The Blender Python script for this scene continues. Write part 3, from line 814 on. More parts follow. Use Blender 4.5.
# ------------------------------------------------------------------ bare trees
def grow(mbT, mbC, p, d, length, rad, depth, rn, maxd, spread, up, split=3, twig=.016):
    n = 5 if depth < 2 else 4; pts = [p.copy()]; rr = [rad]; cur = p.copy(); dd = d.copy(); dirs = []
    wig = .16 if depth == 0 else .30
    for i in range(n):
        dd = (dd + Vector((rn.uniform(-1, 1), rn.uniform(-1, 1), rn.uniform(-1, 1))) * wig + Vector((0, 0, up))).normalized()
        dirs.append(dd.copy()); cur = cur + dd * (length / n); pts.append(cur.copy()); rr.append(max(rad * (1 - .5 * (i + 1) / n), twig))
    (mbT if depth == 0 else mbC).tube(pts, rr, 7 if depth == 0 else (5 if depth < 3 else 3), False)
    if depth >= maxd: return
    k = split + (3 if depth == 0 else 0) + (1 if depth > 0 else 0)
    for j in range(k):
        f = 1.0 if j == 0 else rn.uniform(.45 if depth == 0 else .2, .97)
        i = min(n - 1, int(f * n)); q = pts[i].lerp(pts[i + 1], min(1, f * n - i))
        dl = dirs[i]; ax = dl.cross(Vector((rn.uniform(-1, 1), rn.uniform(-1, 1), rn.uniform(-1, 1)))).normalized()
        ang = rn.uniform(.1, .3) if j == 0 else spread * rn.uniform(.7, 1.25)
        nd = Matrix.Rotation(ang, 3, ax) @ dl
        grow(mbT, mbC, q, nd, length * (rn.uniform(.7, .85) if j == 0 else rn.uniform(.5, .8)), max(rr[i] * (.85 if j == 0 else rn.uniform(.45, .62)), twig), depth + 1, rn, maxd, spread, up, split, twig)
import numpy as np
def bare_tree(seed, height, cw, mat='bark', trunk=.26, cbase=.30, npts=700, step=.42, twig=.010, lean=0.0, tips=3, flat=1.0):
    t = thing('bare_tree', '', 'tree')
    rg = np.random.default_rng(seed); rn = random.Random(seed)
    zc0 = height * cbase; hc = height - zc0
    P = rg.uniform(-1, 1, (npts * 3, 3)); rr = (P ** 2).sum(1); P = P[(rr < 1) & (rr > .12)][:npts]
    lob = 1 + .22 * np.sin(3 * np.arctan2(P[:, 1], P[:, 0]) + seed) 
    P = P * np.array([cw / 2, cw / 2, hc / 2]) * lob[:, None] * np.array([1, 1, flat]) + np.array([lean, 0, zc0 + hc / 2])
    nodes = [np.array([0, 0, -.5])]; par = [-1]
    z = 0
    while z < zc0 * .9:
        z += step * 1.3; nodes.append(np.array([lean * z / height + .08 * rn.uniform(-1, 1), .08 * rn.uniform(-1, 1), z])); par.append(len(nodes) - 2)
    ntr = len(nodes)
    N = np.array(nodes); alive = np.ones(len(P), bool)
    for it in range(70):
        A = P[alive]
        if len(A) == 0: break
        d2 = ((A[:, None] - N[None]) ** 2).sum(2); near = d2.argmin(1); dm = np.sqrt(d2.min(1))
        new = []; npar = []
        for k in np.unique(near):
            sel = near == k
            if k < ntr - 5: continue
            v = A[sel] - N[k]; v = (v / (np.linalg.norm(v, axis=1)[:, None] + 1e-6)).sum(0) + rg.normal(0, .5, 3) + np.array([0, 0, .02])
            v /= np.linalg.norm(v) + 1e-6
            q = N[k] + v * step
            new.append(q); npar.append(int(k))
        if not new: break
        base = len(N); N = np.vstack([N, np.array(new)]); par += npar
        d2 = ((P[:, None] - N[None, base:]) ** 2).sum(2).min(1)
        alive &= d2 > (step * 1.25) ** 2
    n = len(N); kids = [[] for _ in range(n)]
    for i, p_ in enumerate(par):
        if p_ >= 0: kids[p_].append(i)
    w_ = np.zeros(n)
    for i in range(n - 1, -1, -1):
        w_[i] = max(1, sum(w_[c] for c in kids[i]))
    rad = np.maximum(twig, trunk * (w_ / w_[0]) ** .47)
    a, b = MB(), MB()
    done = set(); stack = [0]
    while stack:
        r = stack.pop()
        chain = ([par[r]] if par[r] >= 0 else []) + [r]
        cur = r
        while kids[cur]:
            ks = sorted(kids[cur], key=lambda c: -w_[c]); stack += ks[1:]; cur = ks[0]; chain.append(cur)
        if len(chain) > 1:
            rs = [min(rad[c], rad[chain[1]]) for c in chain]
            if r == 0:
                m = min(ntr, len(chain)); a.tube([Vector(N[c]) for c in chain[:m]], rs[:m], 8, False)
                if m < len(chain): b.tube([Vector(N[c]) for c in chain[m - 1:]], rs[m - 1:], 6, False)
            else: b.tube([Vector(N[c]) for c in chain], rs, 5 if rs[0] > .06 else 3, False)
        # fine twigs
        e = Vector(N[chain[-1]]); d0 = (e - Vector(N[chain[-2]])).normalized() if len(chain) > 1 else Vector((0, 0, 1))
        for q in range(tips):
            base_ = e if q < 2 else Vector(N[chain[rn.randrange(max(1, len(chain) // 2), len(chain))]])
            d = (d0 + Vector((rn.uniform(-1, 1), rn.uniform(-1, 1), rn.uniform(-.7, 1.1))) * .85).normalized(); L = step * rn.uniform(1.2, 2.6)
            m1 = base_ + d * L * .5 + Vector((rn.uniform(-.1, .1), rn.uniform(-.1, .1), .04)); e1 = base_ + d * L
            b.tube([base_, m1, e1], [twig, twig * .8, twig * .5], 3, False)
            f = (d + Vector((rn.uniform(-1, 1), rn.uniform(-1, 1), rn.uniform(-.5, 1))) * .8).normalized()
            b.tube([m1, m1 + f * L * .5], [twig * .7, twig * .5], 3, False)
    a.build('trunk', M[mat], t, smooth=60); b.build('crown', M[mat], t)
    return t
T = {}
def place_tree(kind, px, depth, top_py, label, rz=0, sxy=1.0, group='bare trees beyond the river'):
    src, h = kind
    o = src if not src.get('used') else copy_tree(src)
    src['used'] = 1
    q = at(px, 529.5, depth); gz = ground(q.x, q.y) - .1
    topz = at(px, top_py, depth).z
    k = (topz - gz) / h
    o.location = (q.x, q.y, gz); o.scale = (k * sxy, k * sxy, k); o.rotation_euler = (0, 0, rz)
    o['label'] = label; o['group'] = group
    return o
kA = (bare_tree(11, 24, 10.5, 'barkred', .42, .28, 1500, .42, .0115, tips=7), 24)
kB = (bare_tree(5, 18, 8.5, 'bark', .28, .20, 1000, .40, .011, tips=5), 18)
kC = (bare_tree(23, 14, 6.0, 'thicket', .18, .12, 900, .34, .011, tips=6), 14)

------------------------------

Stated problem
Transcribe the data. Leave every line exactly as it is.

Problem solution
The Blender Python script for this scene continues. Write part 3, from line 814 on. More parts follow. Use Blender 4.5.
# ------------------------------------------------------------------ bare trees
def grow(mbT, mbC, p, d, length, rad, depth, rn, maxd, spread, up, split=3, twig=.016):
    n = 5 if depth < 2 else 4; pts = [p.copy()]; rr = [rad]; cur = p.copy(); dd = d.copy(); dirs = []
    wig = .16 if depth == 0 else .30
    for i in range(n):
        dd = (dd + Vector((rn.uniform(-1, 1), rn.uniform(-1, 1), rn.uniform(-1, 1))) * wig + Vector((0, 0, up))).normalized()
        dirs.append(dd.copy()); cur = cur + dd * (length / n); pts.append(cur.copy()); rr.append(max(rad * (1 - .5 * (i + 1) / n), twig))
    (mbT if depth == 0 else mbC).tube(pts, rr, 7 if depth == 0 else (5 if depth < 3 else 3), False)
    if depth >= maxd: return
    k = split + (3 if depth == 0 else 0) + (1 if depth > 0 else 0)
    for j in range(k):
        f = 1.0 if j == 0 else rn.uniform(.45 if depth == 0 else .2, .97)
        i = min(n - 1, int(f * n)); q = pts[i].lerp(pts[i + 1], min(1, f * n - i))
        dl = dirs[i]; ax = dl.cross(Vector((rn.uniform(-1, 1), rn.uniform(-1, 1), rn.uniform(-1, 1)))).normalized()
        ang = rn.uniform(.1, .3) if j == 0 else spread * rn.uniform(.7, 1.25)
        nd = Matrix.Rotation(ang, 3, ax) @ dl
        grow(mbT, mbC, q, nd, length * (rn.uniform(.7, .85) if j == 0 else rn.uniform(.5, .8)), max(rr[i] * (.85 if j == 0 else rn.uniform(.45, .62)), twig), depth + 1, rn, maxd, spread, up, split, twig)
import numpy as np
def bare_tree(seed, height, cw, mat='bark', trunk=.26, cbase=.30, npts=700, step=.42, twig=.010, lean=0.0, tips=3, flat=1.0):
    t = thing('bare_tree', '', 'tree')
    rg = np.random.default_rng(seed); rn = random.Random(seed)
    zc0 = height * cbase; hc = height - zc0
    P = rg.uniform(-1, 1, (npts * 3, 3)); rr = (P ** 2).sum(1); P = P[(rr < 1) & (rr > .12)][:npts]
    lob = 1 + .22 * np.sin(3 * np.arctan2(P[:, 1], P[:, 0]) + seed) 
    P = P * np.array([cw / 2, cw / 2, hc / 2]) * lob[:, None] * np.array([1, 1, flat]) + np.array([lean, 0, zc0 + hc / 2])
    nodes = [np.array([0, 0, -.5])]; par = [-1]
    z = 0
    while z < zc0 * .9:
        z += step * 1.3; nodes.append(np.array([lean * z / height + .08 * rn.uniform(-1, 1), .08 * rn.uniform(-1, 1), z])); par.append(len(nodes) - 2)
    ntr = len(nodes)
    N = np.array(nodes); alive = np.ones(len(P), bool)
    for it in range(70):
        A = P[alive]
        if len(A) == 0: break
        d2 = ((A[:, None] - N[None]) ** 2).sum(2); near = d2.argmin(1); dm = np.sqrt(d2.min(1))
        new = []; npar = []
        for k in np.unique(near):
            sel = near == k
            if k < ntr - 5: continue
            v = A[sel] - N[k]; v = (v / (np.linalg.norm(v, axis=1)[:, None] + 1e-6)).sum(0) + rg.normal(0, .5, 3) + np.array([0, 0, .02])
            v /= np.linalg.norm(v) + 1e-6
            q = N[k] + v * step
            new.append(q); npar.append(int(k))
        if not new: break
        base = len(N); N = np.vstack([N, np.array(new)]); par += npar
        d2 = ((P[:, None] - N[None, base:]) ** 2).sum(2).min(1)
        alive &= d2 > (step * 1.25) ** 2
    n = len(N); kids = [[] for _ in range(n)]
    for i, p_ in enumerate(par):
        if p_ >= 0: kids[p_].append(i)
    w_ = np.zeros(n)
    for i in range(n - 1, -1, -1):
        w_[i] = max(1, sum(w_[c] for c in kids[i]))
    rad = np.maximum(twig, trunk * (w_ / w_[0]) ** .47)
    a, b = MB(), MB()
    done = set(); stack = [0]
    while stack:
        r = stack.pop()
        chain = ([par[r]] if par[r] >= 0 else []) + [r]
        cur = r
        while kids[cur]:
            ks = sorted(kids[cur], key=lambda c: -w_[c]); stack += ks[1:]; cur = ks[0]; chain.append(cur)
        if len(chain) > 1:
            rs = [min(rad[c], rad[chain[1]]) for c in chain]
            if r == 0:
                m = min(ntr, len(chain)); a.tube([Vector(N[c]) for c in chain[:m]], rs[:m], 8, False)
                if m < len(chain): b.tube([Vector(N[c]) for c in chain[m - 1:]], rs[m - 1:], 6, False)
            else: b.tube([Vector(N[c]) for c in chain], rs, 5 if rs[0] > .06 else 3, False)
        # fine twigs
        e = Vector(N[chain[-1]]); d0 = (e - Vector(N[chain[-2]])).normalized() if len(chain) > 1 else Vector((0, 0, 1))
        for q in range(tips):
            base_ = e if q < 2 else Vector(N[chain[rn.randrange(max(1, len(chain) // 2), len(chain))]])
            d = (d0 + Vector((rn.uniform(-1, 1), rn.uniform(-1, 1), rn.uniform(-.7, 1.1))) * .85).normalized(); L = step * rn.uniform(1.2, 2.6)
            m1 = base_ + d * L * .5 + Vector((rn.uniform(-.1, .1), rn.uniform(-.1, .1), .04)); e1 = base_ + d * L
            b.tube([base_, m1, e1], [twig, twig * .8, twig * .5], 3, False)
            f = (d + Vector((rn.uniform(-1, 1), rn.uniform(-1, 1), rn.uniform(-.5, 1))) * .8).normalized()
            b.tube([m1, m1 + f * L * .5], [twig * .7, twig * .5], 3, False)
    a.build('trunk', M[mat], t, smooth=60); b.build('crown', M[mat], t)
    return t
T = {}
def place_tree(kind, px, depth, top_py, label, rz=0, sxy=1.0, group='bare trees beyond the river'):
    src, h = kind
    o = src if not src.get('used') else copy_tree(src)
    src['used'] = 1
    q = at(px, 529.5, depth); gz = ground(q.x, q.y) - .1
    topz = at(px, top_py, depth).z
    k = (topz - gz) / h
    o.location = (q.x, q.y, gz); o.scale = (k * sxy, k * sxy, k); o.rotation_euler = (0, 0, rz)
    o['label'] = label; o['group'] = group
    return o
kA = (bare_tree(11, 24, 10.5, 'barkred', .42, .28, 1500, .42, .0115, tips=7), 24)
kB = (bare_tree(5, 18, 8.5, 'bark', .28, .20, 1000, .40, .011, tips=5), 18)
kC = (bare_tree(23, 14, 6.0, 'thicket', .18, .12, 900, .34, .011, tips=6), 14)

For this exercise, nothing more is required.